A 100-Year Plan for Nuclear Waste

• Kevin Bullis via TechnologyReview.com

The United States should plan to store spent nuclear fuel in cooling pools and concrete-and-steel casks for 100 years as it sorts out what should be done with it in the long term, according to a new study from MIT. Storing spent fuel temporarily, the study argues, is in some ways better than immediately transferring it into permanent underground storage at facilities like the proposed one at Yucca Mountain.

The report comes in the aftermath of the Fukushima nuclear-power-plant disaster in Japan, where stored fuel was a major source of radioactive material that escaped into the surrounding area. And it comes at a time when many are again worried about the vast amounts of nuclear waste piling up at power plants around the country.

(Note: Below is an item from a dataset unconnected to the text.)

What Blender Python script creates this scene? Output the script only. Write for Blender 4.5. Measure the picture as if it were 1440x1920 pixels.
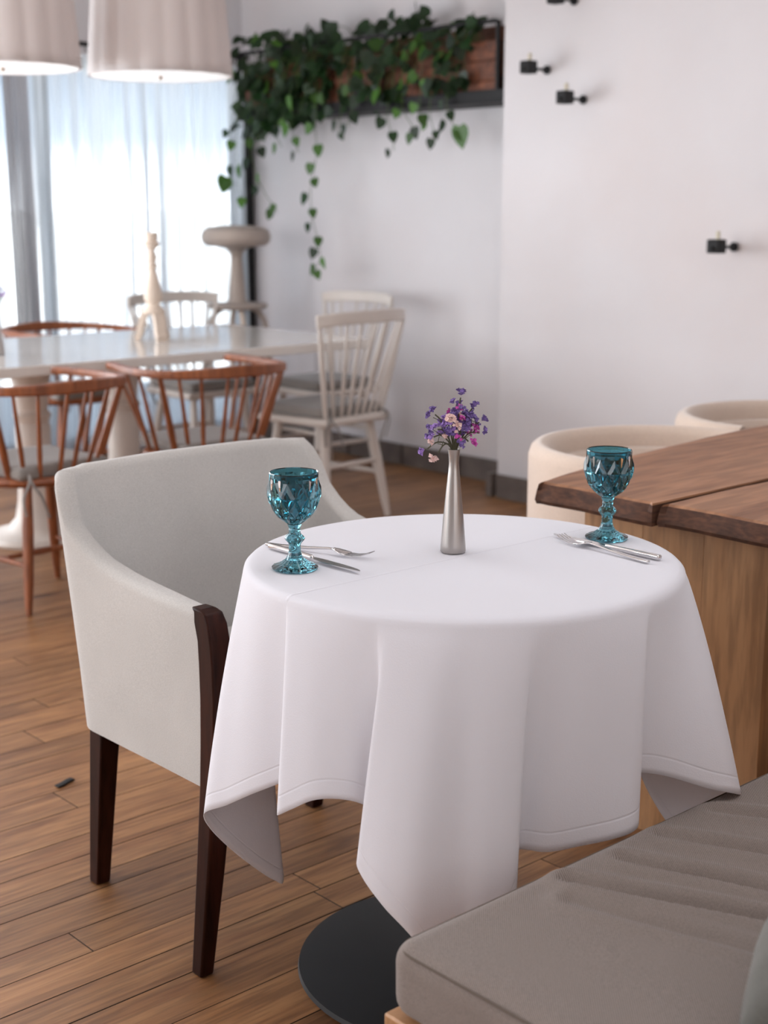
import bpy, bmesh, math, random
from mathutils import Vector, Matrix, noise
for o in list(bpy.data.objects): bpy.data.objects.remove(o)
S = bpy.context.scene
C = S.collection
PI = math.pi
R = math.radians
# ------------------------------------------------------------------ camera
cam = bpy.data.cameras.new('camera'); camo = bpy.data.objects.new('camera', cam); C.objects.link(camo)
camo.location = (0, 0, 1.30); camo.rotation_euler = (R(90-12.1), 0, R(48-90))
cam.sensor_fit = 'VERTICAL'; cam.sensor_height = 36; cam.sensor_width = 27; cam.lens = 50
cam.clip_start = 0.05
cam.dof.use_dof = True; cam.dof.focus_distance = 2.2; cam.dof.aperture_fstop = 4.2
S.camera = camo
# ------------------------------------------------------------------ world, sun, daylight through the windows, added fill lights
w = bpy.data.worlds.new('sky'); S.world = w; w.use_nodes = True
bg = w.node_tree.nodes['Background']; bg.inputs[1].default_value = 1.0
wn, wl = w.node_tree.nodes, w.node_tree.links      # hazy sky: white at the horizon, paler blue overhead
tc = wn.new('ShaderNodeTexCoord'); sp = wn.new('ShaderNodeSeparateXYZ'); wl.new(tc.outputs['Generated'], sp.inputs[0])
wr_ = wn.new('ShaderNodeValToRGB'); wl.new(sp.outputs[2], wr_.inputs[0]); e_ = wr_.color_ramp.elements; e_.new(.5)
for k_, (p_, c_) in enumerate([(.0, (6.4, 6.5, 6.7)), (.044, (1.35, 1.55, 1.8)), (.085, (.62, .78, 1.0))]): e_[k_].position = p_; e_[k_].color = (*c_, 1)
wl.new(wr_.outputs[0], bg.inputs[0])
def light(name, kind, loc, rot, energy, color, size=None, size_y=None):
    l = bpy.data.lights.new(name, kind); l.energy = energy; l.color = color
    if kind == 'AREA': l.shape = 'RECTANGLE'; l.size = size; l.size_y = size_y
    if kind == 'SUN': l.angle = R(2)
    o = bpy.data.objects.new(name, l); C.objects.link(o); o.location = loc; o.rotation_euler = rot
    return o
light('sun', 'SUN', (0, 9, 6), (R(35), R(-42), 0), 27, (1, .97, .94))
light('added_overhead_fill', 'AREA', (2.1, 1.3, 2.66), (0, 0, 0), 16, (.93, .95, 1), 1.6, 1.6)  # added soft fill from above to brighten the cloth top, no known lamp
# window of the left wall, outside the frame
light('left_window_daylight', 'AREA', (-2.38, 4.1, 1.5), (0, R(-90), 0), 88, (.93, .96, 1), 1.8, 3.6)
light('added_rear_fill', 'AREA', (0.6, -1.88, 1.6), (R(90), 0, 0), 30, (.92, .95, 1), 3.0, 1.6)  # added fill from behind the camera for the cloth front, no known window
light('street_window_daylight', 'AREA', (0.6, 6.45, 1.3), (R(-90), 0, 0), 158, (.90, .95, 1), 3.8, 1.8)
S.view_settings.view_transform = 'Standard'; S.view_settings.look = 'None'
S.view_settings.gamma = 1; S.view_settings.use_curve_mapping = False
S.view_settings.exposure = 0.0
# ------------------------------------------------------------------ materials
def newmat(name):
    m = bpy.data.materials.new(name); m.use_nodes = True
    n = m.node_tree.nodes; return m, n, m.node_tree.links, n['Principled BSDF']
def coords(n, l, scale=(1, 1, 1), kind='Object', rnd=False, rot=(0, 0, 0)):
    t = n.new('ShaderNodeTexCoord'); mp = n.new('ShaderNodeMapping')
    mp.inputs['Scale'].default_value = scale; mp.inputs['Rotation'].default_value = rot
    l.new(t.outputs[kind], mp.inputs['Vector'])
    if rnd:
        oi = n.new('ShaderNodeObjectInfo'); mu = n.new('ShaderNodeMath'); mu.operation = 'MULTIPLY'; mu.inputs[1].default_value = 91.7
        l.new(oi.outputs['Random'], mu.inputs[0]); cb = n.new('ShaderNodeCombineXYZ')
        for i in range(3): l.new(mu.outputs[0], cb.inputs[i])
        l.new(cb.outputs[0], mp.inputs['Location'])
    return mp.outputs[0]
def ramp(n, stops):
    r = n.new('ShaderNodeValToRGB'); e = r.color_ramp.elements
    while len(e) < len(stops): e.new(0.5)
    for i, (p, c) in enumerate(stops): e[i].position = p; e[i].color = (*c, 1)
    return r
def bump(n, l, src, p, strength=.3, dist=.002):
    b = n.new('ShaderNodeBump'); b.inputs['Strength'].default_value = strength; b.inputs['Distance'].default_value = dist
    l.new(src, b.inputs['Height']); l.new(b.outputs[0], p.inputs['Normal']); return b
def mul(c, k): return tuple(min(1, x*k) for x in c)
def plain(name, col, rough=.5, metal=0, var=.08, scale=6, bmp=0, bscale=200, bdist=.001, coat=0):
    m, n, l, p = newmat(name); p.inputs['Roughness'].default_value = rough; p.inputs['Metallic'].default_value = metal
    p.inputs['Coat Weight'].default_value = coat
    v = coords(n, l); t = n.new('ShaderNodeTexNoise'); t.inputs['Scale'].default_value = scale; t.inputs['Detail'].default_value = 4
    l.new(v, t.inputs['Vector']); r = ramp(n, [(.3, mul(col, 1-var)), (.7, mul(col, 1+var))])
    l.new(t.outputs['Fac'], r.inputs[0]); l.new(r.outputs[0], p.inputs['Base Color'])
    if bmp:
        t2 = n.new('ShaderNodeTexNoise'); t2.inputs['Scale'].default_value = bscale; l.new(v, t2.inputs['Vector'])
        bump(n, l, t2.outputs['Fac'], p, bmp, bdist)
    return m
def wood(name, dark, lite, rough=.45, scale=(1.2, 14, 14), knots=0, rnd=True, coat=0, tone=.0, fine=90):
    m, n, l, p = newmat(name); p.inputs['Roughness'].default_value = rough; p.inputs['Coat Weight'].default_value = coat
    p.inputs['Coat Roughness'].default_value = .2
    v = coords(n, l, scale, rnd=rnd)
    t = n.new('ShaderNodeTexNoise'); t.inputs['Scale'].default_value = 1.6; t.inputs['Detail'].default_value = 6; t.inputs['Distortion'].default_value = .9
    l.new(v, t.inputs['Vector'])
    r = ramp(n, [(.28, dark), (.5, tuple((a+b)/2 for a, b in zip(dark, lite))), (.72, lite)]); l.new(t.outputs['Fac'], r.inputs[0])
    out = r.outputs[0]
    t2 = n.new('ShaderNodeTexNoise'); t2.inputs['Scale'].default_value = 6; t2.inputs['Detail'].default_value = 8
    l.new(v, t2.inputs['Vector'])
    r2 = ramp(n, [(.40, (.58, .56, .55)), (.58, (1, 1, 1))]); l.new(t2.outputs['Fac'], r2.inputs[0])
    mx = n.new('ShaderNodeMix'); mx.data_type = 'RGBA'; mx.blend_type = 'MULTIPLY'; mx.inputs[0].default_value = .7
    l.new(out, mx.inputs[6]); l.new(r2.outputs[0], mx.inputs[7]); out = mx.outputs[2]
    if knots:
        v3 = coords(n, l, (2.2, 6.5, 6.5), rnd=rnd)
        t3 = n.new('ShaderNodeTexNoise'); t3.inputs['Scale'].default_value = 1.5; t3.inputs['Detail'].default_value = 5; l.new(v3, t3.inputs['Vector'])
        r3 = ramp(n, [(.23, (.18, .13, .10)), (.33, (.62, .55, .50)), (.42, (1, 1, 1))]); l.new(t3.outputs['Fac'], r3.inputs[0])
        m3 = n.new('ShaderNodeMix'); m3.data_type = 'RGBA'; m3.blend_type = 'MULTIPLY'; m3.inputs[0].default_value = knots
        l.new(out, m3.inputs[6]); l.new(r3.outputs[0], m3.inputs[7]); out = m3.outputs[2]
    if tone:
        oi = n.new('ShaderNodeObjectInfo'); mr = n.new('ShaderNodeMapRange'); mr.inputs[3].default_value = 1-tone; mr.inputs[4].default_value = 1+tone*.6
        l.new(oi.outputs['Random'], mr.inputs[0]); h = n.new('ShaderNodeHueSaturation'); l.new(mr.outputs[0], h.inputs['Value']); l.new(out, h.inputs['Color']); out = h.outputs[0]
    l.new(out, p.inputs['Base Color'])
    bump(n, l, t2.outputs['Fac'], p, .15, .0008)
    return m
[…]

When most nuclear plants were built in the United States, the plan was to reprocess the fuel, retrieving material that could be used to generate more electricity. As a result, plant designers included only enough storage space to deal with about a 10 years' worth of fuel. When, for multiple reasons, the idea of reprocessing was abandoned, the federal government took on the obligation to dispose of the fuel itself—but so far it hasn't done so. The question of what to do with spent fuel before sending it to permanent storage "has frankly been an afterthought," says Ernest Moniz, director of MIT's Energy Initiative and an author of the report. After decades of operation, many power plants have run out of room and are resorting to ad hoc approaches to deal with the spent fuel.